Entries with scene source code:
──────────

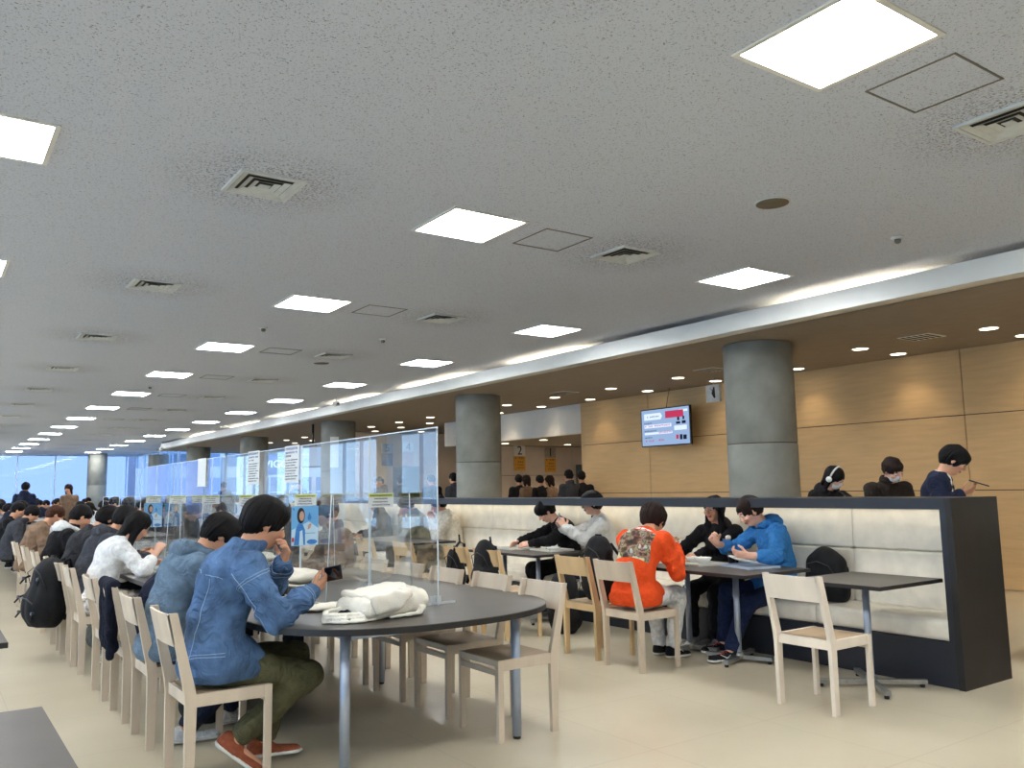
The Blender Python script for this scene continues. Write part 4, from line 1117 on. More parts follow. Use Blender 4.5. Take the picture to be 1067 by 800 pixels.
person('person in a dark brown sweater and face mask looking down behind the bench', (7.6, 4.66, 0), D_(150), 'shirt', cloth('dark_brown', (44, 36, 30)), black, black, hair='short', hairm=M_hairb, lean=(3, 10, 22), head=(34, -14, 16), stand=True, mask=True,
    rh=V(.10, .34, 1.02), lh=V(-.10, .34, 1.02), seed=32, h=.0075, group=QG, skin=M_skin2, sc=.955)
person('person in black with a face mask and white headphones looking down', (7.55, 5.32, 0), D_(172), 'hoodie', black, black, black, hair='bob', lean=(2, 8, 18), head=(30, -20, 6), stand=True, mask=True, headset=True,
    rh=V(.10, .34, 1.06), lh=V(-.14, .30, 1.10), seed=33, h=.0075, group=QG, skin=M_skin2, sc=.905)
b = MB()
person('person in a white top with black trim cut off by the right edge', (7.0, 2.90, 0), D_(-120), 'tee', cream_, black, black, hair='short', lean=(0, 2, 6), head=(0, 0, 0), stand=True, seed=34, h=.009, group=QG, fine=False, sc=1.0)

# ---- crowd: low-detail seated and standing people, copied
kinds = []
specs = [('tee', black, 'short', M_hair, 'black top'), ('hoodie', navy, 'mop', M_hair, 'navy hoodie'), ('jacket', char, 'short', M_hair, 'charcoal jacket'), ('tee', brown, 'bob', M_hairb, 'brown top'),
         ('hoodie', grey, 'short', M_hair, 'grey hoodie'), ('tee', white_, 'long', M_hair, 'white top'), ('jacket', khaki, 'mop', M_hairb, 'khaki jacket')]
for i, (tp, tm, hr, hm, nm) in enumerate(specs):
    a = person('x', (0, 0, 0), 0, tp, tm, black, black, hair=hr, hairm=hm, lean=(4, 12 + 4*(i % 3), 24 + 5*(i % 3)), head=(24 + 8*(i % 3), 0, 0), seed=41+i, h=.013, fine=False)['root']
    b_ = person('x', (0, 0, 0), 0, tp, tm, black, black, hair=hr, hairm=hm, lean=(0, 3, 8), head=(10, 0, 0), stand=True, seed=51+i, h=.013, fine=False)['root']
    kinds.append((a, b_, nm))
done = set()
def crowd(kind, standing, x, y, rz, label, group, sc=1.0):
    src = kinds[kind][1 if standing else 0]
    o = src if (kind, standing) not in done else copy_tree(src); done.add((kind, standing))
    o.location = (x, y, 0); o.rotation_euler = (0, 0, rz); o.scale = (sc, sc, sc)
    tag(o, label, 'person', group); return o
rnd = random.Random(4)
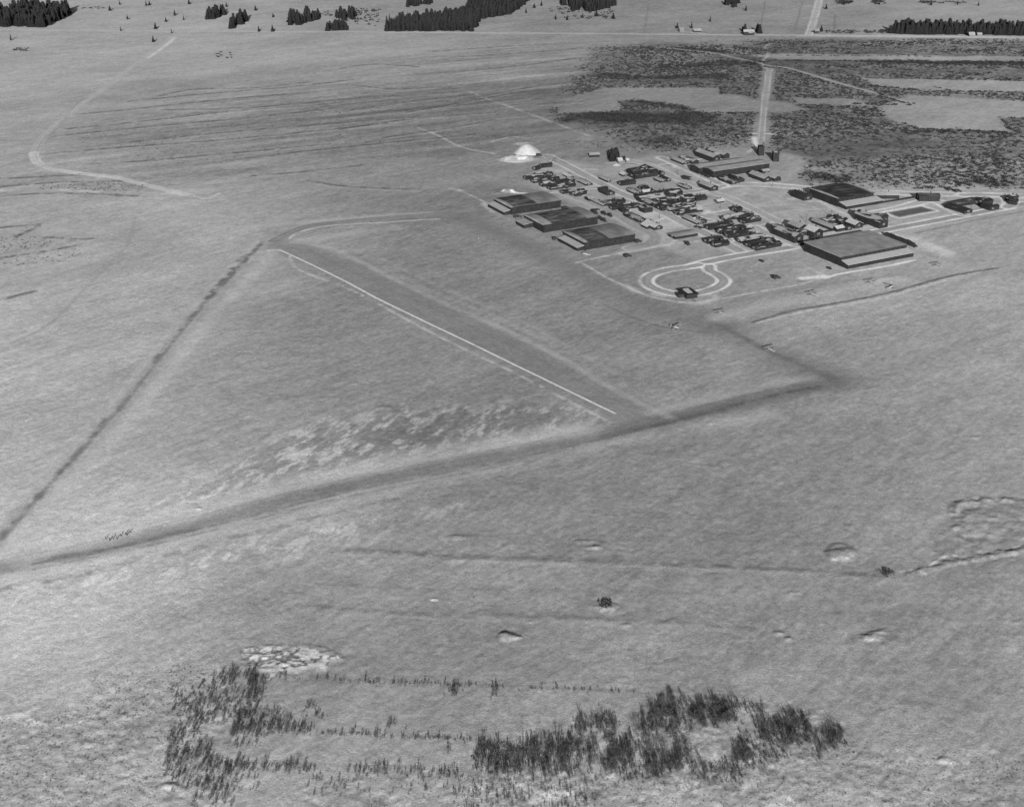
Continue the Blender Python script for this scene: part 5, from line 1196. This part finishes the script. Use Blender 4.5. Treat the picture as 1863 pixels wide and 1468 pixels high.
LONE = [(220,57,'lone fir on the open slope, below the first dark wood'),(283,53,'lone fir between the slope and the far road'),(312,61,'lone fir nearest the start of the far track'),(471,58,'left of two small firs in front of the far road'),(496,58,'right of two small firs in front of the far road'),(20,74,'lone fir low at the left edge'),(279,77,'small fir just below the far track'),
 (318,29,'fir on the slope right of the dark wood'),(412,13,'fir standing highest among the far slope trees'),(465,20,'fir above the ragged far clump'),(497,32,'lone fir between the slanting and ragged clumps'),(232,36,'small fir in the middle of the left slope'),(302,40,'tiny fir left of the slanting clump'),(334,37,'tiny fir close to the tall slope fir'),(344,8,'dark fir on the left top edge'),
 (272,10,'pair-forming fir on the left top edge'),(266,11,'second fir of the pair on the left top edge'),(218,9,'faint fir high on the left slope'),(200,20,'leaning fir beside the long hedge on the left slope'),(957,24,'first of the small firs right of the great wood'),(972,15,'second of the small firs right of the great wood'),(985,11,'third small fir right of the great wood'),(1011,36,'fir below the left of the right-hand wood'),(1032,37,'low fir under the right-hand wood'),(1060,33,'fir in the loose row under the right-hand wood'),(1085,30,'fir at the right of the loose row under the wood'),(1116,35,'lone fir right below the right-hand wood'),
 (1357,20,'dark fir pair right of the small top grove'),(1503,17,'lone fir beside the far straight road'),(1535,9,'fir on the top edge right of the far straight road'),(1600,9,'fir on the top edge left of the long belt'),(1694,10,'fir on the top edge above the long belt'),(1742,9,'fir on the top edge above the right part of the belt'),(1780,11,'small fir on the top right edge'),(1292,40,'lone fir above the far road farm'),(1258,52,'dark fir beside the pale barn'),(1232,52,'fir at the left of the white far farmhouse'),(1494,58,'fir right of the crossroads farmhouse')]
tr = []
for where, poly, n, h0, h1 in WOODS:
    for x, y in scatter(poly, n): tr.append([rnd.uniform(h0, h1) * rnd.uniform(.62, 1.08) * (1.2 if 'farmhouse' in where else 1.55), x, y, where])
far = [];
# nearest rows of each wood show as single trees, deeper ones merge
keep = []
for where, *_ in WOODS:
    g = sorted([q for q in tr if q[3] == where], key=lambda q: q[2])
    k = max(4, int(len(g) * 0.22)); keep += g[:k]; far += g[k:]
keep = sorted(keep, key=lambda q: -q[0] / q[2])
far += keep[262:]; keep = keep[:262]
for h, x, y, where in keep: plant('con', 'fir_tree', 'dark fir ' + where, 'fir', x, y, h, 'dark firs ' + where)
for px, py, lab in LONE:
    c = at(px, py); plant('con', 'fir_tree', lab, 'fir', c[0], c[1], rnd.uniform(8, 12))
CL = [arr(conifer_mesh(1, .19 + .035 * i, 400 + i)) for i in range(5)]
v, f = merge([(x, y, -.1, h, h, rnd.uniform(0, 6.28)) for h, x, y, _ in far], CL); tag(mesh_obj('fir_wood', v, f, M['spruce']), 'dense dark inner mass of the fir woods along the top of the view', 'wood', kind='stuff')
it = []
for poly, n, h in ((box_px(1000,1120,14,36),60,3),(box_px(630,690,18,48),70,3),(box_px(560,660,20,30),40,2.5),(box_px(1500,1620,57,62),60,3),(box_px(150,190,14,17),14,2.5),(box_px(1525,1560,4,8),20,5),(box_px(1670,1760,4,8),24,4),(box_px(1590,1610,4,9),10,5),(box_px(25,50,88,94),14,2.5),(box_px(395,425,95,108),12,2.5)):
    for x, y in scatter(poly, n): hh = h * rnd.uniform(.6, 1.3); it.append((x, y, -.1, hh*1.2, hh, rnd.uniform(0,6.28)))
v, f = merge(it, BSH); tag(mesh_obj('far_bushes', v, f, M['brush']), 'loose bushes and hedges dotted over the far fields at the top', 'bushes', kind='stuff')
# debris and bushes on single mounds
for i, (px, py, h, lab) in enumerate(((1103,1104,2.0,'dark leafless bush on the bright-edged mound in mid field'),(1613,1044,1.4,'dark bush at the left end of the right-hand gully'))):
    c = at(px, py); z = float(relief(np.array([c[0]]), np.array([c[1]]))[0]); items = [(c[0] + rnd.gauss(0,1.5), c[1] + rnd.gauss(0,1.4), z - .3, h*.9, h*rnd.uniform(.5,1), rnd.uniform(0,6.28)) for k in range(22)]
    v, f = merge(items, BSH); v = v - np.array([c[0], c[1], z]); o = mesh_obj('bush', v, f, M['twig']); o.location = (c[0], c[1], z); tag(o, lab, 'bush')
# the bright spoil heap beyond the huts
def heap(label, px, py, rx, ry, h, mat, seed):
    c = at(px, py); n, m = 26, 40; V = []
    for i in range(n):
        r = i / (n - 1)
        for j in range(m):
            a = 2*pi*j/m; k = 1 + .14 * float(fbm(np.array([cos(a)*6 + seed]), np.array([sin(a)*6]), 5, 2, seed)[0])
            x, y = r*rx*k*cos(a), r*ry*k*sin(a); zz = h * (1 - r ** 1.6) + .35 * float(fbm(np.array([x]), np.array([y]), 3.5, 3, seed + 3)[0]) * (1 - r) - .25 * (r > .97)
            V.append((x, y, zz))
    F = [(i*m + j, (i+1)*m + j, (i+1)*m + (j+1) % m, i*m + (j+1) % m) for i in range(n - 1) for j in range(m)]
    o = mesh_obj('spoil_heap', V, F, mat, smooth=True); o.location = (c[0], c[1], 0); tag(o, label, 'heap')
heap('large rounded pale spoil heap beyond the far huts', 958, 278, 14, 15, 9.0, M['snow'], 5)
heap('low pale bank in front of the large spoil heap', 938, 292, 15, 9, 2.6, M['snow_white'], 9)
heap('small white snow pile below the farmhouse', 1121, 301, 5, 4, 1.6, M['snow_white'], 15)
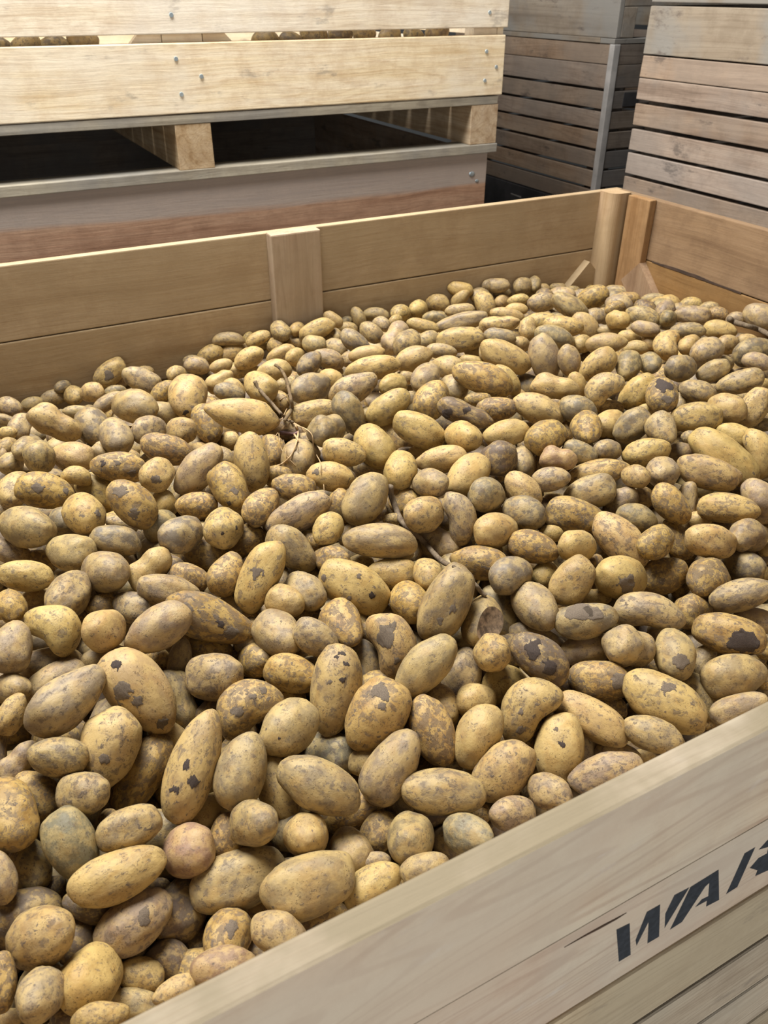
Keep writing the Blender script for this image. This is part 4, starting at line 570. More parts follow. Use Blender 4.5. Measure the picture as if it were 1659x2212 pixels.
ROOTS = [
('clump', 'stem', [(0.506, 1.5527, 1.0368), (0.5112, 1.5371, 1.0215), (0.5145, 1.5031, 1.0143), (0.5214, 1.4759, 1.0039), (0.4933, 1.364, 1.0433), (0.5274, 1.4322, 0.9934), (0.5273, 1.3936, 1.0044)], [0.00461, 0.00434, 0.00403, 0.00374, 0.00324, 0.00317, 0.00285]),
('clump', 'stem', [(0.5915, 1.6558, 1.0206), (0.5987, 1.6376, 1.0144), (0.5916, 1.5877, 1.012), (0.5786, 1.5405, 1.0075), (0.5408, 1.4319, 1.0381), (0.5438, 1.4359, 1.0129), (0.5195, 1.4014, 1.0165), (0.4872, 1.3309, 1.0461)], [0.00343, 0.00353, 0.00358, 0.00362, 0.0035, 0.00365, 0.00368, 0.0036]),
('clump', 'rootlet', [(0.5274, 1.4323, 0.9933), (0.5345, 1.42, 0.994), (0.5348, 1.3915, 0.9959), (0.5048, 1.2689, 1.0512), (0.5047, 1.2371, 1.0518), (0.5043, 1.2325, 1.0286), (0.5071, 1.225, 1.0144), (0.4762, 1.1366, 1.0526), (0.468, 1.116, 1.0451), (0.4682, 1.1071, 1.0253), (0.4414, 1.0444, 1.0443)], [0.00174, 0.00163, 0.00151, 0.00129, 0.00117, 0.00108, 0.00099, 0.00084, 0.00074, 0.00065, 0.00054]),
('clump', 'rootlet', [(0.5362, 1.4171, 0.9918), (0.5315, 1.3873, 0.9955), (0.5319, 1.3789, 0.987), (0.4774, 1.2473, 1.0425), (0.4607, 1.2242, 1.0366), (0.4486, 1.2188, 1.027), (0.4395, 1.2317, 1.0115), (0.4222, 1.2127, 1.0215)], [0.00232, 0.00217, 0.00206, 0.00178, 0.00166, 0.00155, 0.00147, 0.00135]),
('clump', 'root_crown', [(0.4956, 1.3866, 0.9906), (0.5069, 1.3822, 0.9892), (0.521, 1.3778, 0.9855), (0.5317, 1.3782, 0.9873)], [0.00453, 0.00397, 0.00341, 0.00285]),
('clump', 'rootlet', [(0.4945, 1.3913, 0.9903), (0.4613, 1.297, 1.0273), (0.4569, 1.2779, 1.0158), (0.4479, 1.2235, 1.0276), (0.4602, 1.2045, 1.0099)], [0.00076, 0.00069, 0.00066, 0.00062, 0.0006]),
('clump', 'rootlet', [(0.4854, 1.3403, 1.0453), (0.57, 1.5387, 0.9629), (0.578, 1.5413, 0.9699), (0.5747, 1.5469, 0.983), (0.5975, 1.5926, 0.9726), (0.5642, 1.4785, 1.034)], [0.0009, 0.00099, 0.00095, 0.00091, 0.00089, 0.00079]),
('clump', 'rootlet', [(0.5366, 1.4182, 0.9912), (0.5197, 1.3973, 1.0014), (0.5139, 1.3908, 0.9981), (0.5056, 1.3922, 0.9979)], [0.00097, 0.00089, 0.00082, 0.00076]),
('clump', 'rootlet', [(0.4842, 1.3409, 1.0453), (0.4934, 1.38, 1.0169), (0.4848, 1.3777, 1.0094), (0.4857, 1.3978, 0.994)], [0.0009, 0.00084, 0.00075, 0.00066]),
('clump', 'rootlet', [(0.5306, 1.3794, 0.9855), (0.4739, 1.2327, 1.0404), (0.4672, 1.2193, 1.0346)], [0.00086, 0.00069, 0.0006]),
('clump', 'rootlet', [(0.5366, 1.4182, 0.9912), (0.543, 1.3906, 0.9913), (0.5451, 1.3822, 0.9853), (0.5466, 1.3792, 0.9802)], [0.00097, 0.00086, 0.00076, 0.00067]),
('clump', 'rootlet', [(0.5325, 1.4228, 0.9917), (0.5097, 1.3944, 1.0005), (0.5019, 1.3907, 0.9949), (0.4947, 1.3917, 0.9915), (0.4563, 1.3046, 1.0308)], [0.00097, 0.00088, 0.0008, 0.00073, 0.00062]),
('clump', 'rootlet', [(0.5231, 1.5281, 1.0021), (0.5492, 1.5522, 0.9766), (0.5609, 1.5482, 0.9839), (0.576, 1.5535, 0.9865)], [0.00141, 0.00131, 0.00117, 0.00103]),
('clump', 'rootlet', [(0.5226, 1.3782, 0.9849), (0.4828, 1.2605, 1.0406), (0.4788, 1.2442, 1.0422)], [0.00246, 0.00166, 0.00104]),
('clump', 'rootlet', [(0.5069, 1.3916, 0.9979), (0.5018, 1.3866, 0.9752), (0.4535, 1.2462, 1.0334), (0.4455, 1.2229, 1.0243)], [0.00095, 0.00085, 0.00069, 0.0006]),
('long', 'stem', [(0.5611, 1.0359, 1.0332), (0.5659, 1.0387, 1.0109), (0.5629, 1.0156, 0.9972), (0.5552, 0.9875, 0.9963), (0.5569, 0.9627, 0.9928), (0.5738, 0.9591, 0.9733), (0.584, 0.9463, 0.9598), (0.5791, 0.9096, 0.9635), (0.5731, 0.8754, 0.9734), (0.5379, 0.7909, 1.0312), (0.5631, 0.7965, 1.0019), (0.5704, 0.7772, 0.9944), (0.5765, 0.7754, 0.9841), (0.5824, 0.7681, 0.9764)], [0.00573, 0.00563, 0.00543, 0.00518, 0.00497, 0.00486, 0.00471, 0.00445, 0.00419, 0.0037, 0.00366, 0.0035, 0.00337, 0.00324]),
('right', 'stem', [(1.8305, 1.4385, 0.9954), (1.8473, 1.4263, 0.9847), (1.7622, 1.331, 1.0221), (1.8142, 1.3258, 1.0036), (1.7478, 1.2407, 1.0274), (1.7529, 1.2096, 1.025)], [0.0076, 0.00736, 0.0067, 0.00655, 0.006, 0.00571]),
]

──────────

What is the number of lines in the data that hold the string "More"? Answer with the number only.

Task solution: 2